Take each line containing "scene" and report it exactly as written.
◇ ◇ ◇
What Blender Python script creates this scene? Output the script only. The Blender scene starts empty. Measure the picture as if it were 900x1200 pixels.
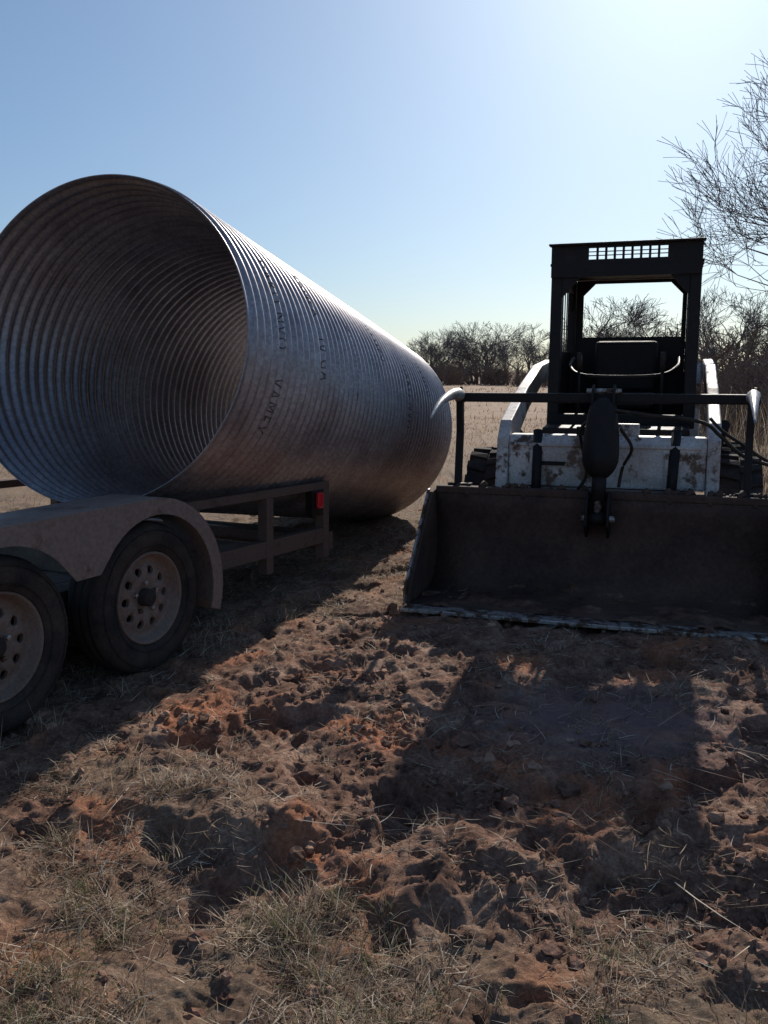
import bpy, bmesh, math, random
import numpy as np
from mathutils import Vector, Matrix
random.seed(7); rng=np.random.default_rng(7)
sc=bpy.context.scene
sc.view_settings.view_transform='Standard'; sc.view_settings.look='None'; sc.view_settings.exposure=0
R_=math.radians
# ------------------------------------------------------------- camera
cd=bpy.data.cameras.new("camera"); cam=bpy.data.objects.new("camera",cd); sc.collection.objects.link(cam)
cam.location=(0,0,1.35); cam.rotation_euler=(R_(81),0,0)
cd.sensor_fit='VERTICAL'; cd.sensor_height=24; cd.lens=12/ (600/1039); cd.clip_end=3000; cd.clip_start=.05
sc.camera=cam
# ------------------------------------------------------------- light
AZ,EL=18,29.5
w=bpy.data.worlds.new("World"); sc.world=w; w.use_nodes=True
nt=w.node_tree; nt.nodes.clear()
sky=nt.nodes.new('ShaderNodeTexSky'); sky.sky_type='NISHITA'; sky.sun_disc=False
sky.sun_elevation=R_(EL); sky.sun_rotation=R_(AZ); sky.air_density=1.0; sky.dust_density=.95; sky.ozone_density=3.5
bg=nt.nodes.new('ShaderNodeBackground'); bg.inputs[1].default_value=.125
gmn=nt.nodes.new('ShaderNodeGamma'); gmn.inputs[1].default_value=.80
tn=nt.nodes.new('ShaderNodeMix'); tn.data_type='RGBA'; tn.blend_type='MULTIPLY'; tn.inputs[0].default_value=1; tn.inputs[7].default_value=(.78,.93,1.07,1)
wo=nt.nodes.new('ShaderNodeOutputWorld'); nt.links.new(sky.outputs[0],gmn.inputs[0]); nt.links.new(gmn.outputs[0],tn.inputs[6]); nt.links.new(tn.outputs[2],bg.inputs[0]); nt.links.new(bg.outputs[0],wo.inputs[0])
ld=bpy.data.lights.new("sun",'SUN'); ld.energy=5.0; ld.angle=R_(.5); ld.color=(1,.93,.84)
sun=bpy.data.objects.new("sun",ld); sc.collection.objects.link(sun)
sd=Vector((math.sin(R_(AZ))*math.cos(R_(EL)),math.cos(R_(AZ))*math.cos(R_(EL)),math.sin(R_(EL))))
sun.rotation_euler=sd.to_track_quat('Z','Y').to_euler(); sun.location=(5,20,12)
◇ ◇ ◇
**THE ANSWER**
What Blender Python script creates this scene? Output the script only. The Blender scene starts empty. Measure the picture as if it were 900x1200 pixels.
sc=bpy.context.scene